To test: (Picture 5)
a. Set your multimeter to read for voltage or DC voltage.
b. Connect the red wire from pin 1 to your battery +.
c. Connect one end of the black wire to the battery -.
d. Connect the other end of the black wire to the black lead of your tester.
e. Connect the red wire that’s from the head of the LM317T voltage converter to the red lead of your tester
f. Your meter should read 3.xxx. If not, check your wiring. Your voltage should also stay the same regardless if your engine is on or off.

Preparation: Garage door opener remote (Picture 4)
My remote is a Craftsman in case you’re wondering.
1. Open your remote and look at the bottom of the circuit board.
2. Identify the positive and negative terminals
3. Identify the terminals that are used for the button switch.(Some switches have 2 some have four). Use the multimeter if you’re not sure. In your multimeter, there is a continuity tester. It will say OPEN if there is no continuity and SHORT if there is.
To test:
a. Attach the red lead to one terminal
b. Attach the black lead to another terminal
c. Your multimeter should read OPEN.
d. Press the button on your garage door opener remote. If it reads SHORT, you have found the terminals for the buttons. (If you don’t have alligator clips, you’re probably gonna need a third hand).

4. Connect the red wire from the head of the LM317T to the positive terminal of the garage door remote.
5. Connect one end of the black wire from the LM317T voltage converter to the negative terminal of the garage door remote
6A. Put a wire/jumper to the 2 terminals that are used by the button.
or
6B1. (If using a relay) Connect one terminal of the button with a wire to 30 on the relay, and the other terminal to 87 on the relay. If possible, don’t use red or black wire here just to avoid confusion.
6B2. Connect a red wire from 86 on the relay to the red wire connected on pin 1 of the LM317T voltage regulator
6B3.Connect a black wire from 85 on the relay to the black wire of LM317T voltage regulator or connect it directly to ground.
7. Test your mod. Before you test, make sure your garage door is free of any obstacles.
Connect the red wire from pin 1 of the LM317T voltage regulator to your battery +. Connect the black wire to your battery -. If your garage door opens or closes, then you’re ready to install this in the car.
8. (Optional) Tape the relay, the voltage regulator and your garage door remote just so it wouldn’t be messy. Of course you can purchase an enclosure from RadioShack if you want the clean look.

Installation:
1. Select a location on where you want to install the switch. I placed mine on a blank switch where the ATRAC and subwoofer switches are. Thanks to Addictronics for this creative mod. If you guys are interested, the thread can be found at http://www.fjcruiserforums.com/foru...ch/85317-diy-turn-dash-blank-into-switch.html (Picture 7 and 8)

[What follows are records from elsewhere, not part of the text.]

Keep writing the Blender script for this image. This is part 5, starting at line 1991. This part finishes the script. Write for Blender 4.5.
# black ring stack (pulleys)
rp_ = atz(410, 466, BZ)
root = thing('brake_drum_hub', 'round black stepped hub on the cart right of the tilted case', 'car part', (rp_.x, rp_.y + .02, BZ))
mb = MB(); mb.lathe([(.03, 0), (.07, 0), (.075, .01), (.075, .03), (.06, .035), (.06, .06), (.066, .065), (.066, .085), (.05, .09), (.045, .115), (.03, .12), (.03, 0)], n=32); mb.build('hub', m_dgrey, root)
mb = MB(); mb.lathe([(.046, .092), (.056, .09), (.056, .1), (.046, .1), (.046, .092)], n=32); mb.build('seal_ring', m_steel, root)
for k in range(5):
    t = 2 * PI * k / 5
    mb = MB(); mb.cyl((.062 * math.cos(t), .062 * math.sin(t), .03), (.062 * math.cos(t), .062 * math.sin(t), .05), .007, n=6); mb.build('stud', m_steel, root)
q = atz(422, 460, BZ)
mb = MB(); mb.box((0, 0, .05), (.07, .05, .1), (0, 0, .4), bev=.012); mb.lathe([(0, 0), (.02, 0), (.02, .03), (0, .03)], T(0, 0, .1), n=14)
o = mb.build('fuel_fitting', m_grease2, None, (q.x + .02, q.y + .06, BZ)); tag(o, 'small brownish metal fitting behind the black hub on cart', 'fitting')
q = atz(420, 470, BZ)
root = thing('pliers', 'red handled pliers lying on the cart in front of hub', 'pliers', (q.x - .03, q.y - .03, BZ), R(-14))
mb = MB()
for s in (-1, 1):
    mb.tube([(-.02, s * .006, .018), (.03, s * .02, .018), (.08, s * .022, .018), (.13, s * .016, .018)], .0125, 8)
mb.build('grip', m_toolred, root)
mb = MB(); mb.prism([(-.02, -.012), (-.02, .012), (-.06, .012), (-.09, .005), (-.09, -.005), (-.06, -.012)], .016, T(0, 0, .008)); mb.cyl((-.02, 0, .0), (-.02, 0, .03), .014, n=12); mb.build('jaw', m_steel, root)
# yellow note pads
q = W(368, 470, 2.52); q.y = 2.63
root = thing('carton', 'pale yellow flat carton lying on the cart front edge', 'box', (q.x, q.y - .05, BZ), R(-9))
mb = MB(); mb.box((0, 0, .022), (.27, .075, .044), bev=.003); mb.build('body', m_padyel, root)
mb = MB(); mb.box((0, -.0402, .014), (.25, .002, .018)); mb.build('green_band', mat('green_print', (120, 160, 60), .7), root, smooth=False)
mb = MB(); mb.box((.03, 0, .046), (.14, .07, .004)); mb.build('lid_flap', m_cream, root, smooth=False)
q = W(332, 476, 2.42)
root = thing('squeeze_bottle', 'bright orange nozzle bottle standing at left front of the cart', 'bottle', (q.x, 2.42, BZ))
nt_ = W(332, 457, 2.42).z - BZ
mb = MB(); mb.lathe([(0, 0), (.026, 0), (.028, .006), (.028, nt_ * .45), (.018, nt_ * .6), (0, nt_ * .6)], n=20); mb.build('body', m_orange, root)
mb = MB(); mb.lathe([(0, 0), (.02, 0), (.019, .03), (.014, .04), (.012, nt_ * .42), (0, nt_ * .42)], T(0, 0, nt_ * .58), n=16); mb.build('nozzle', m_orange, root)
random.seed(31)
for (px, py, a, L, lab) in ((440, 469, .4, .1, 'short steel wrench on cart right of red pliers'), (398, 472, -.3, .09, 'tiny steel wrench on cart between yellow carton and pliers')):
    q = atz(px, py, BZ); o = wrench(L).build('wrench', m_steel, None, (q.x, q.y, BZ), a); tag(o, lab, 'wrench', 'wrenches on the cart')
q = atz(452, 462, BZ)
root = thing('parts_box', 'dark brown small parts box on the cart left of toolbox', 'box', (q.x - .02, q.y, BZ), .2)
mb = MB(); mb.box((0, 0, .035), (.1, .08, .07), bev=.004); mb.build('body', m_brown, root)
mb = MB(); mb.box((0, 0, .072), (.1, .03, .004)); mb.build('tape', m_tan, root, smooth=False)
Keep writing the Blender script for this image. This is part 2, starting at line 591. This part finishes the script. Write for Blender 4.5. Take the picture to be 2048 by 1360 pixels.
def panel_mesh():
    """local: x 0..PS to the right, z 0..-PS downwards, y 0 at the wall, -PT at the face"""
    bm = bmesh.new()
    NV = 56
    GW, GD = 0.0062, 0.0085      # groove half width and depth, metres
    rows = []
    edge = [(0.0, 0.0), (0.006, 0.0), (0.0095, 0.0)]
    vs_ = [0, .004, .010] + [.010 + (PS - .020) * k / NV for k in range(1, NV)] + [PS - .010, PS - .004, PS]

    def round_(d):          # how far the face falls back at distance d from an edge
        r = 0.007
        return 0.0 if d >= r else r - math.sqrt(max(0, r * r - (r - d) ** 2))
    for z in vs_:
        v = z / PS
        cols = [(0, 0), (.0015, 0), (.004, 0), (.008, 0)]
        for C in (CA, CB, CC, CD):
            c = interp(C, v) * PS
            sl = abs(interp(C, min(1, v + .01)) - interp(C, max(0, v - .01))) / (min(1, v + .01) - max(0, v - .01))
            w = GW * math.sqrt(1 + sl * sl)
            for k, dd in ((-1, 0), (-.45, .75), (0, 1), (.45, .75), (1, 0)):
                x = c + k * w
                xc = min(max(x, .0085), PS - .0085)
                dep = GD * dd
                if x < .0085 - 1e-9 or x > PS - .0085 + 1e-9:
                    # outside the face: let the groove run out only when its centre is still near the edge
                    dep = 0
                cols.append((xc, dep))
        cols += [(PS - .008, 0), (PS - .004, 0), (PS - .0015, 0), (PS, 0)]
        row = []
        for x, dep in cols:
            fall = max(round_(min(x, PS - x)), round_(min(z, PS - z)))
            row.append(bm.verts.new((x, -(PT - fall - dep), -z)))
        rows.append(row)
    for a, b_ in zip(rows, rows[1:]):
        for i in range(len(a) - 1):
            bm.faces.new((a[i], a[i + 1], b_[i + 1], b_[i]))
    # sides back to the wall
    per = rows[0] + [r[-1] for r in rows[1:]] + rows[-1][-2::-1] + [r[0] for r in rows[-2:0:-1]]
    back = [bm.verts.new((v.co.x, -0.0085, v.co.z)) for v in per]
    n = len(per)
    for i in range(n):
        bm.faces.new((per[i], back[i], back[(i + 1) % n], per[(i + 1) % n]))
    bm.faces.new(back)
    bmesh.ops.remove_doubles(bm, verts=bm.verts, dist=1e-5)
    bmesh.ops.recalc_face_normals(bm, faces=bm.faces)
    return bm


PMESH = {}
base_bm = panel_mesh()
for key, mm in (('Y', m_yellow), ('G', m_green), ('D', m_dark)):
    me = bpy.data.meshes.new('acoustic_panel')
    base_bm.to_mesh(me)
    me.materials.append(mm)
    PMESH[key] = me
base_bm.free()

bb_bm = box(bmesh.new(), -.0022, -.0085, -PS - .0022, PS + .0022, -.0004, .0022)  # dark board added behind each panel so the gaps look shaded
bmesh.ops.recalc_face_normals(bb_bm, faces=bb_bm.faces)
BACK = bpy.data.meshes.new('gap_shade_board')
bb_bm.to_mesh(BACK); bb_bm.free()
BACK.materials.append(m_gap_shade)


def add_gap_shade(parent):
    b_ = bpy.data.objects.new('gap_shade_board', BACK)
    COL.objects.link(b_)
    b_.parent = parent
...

2. Connect one end of a red wire to one terminals of the momentary switch to a 12V ignition wire. This way, your garage door remote will only work if your key is in the ON or ACC position. Do not connect it to a constant 12V. This is VERY IMPORTANT especially if your car is parked outside the garage and somebody breaks in to your car, and accidentally pushes the button.

I connected mine to the radio harness since it’s the nearest one, and I’m lazy to run a new wire from the fuse box. The wire you want to tap in to is the GRAY wire from the stereo harness if you have a factory radio. It’s the RED wire if you have the aftermarket radio.

3. Connect a red wire from the free terminal of the momentary switch to the red wire that is connected on pin 1 of the LM317T.

4. Connect the black wire from the LM317T to chassis ground or to a ground wire. I used the stereo harness for this one as well. It’s the brown wire if you have a factory stereo and black wire if you have an aftermarket radio.

5. Test and enjoy.

My completed mod. (Picture 9)

I added a 12V LED on my installation as this serves as my indicator light. Besides, I think it looks neat. If you do decide to have an LED as well, make sure you get the 12V LED as there are different kinds. If you get something less than 12V, you would have to install another voltage converter to match your LED.

Of course there are other ways to do this mod, but if you do decide to wire it differently, just don’t put constant power on the LM317T voltage converter. The converter can overheat especially since you are reducing the voltage to 75% less.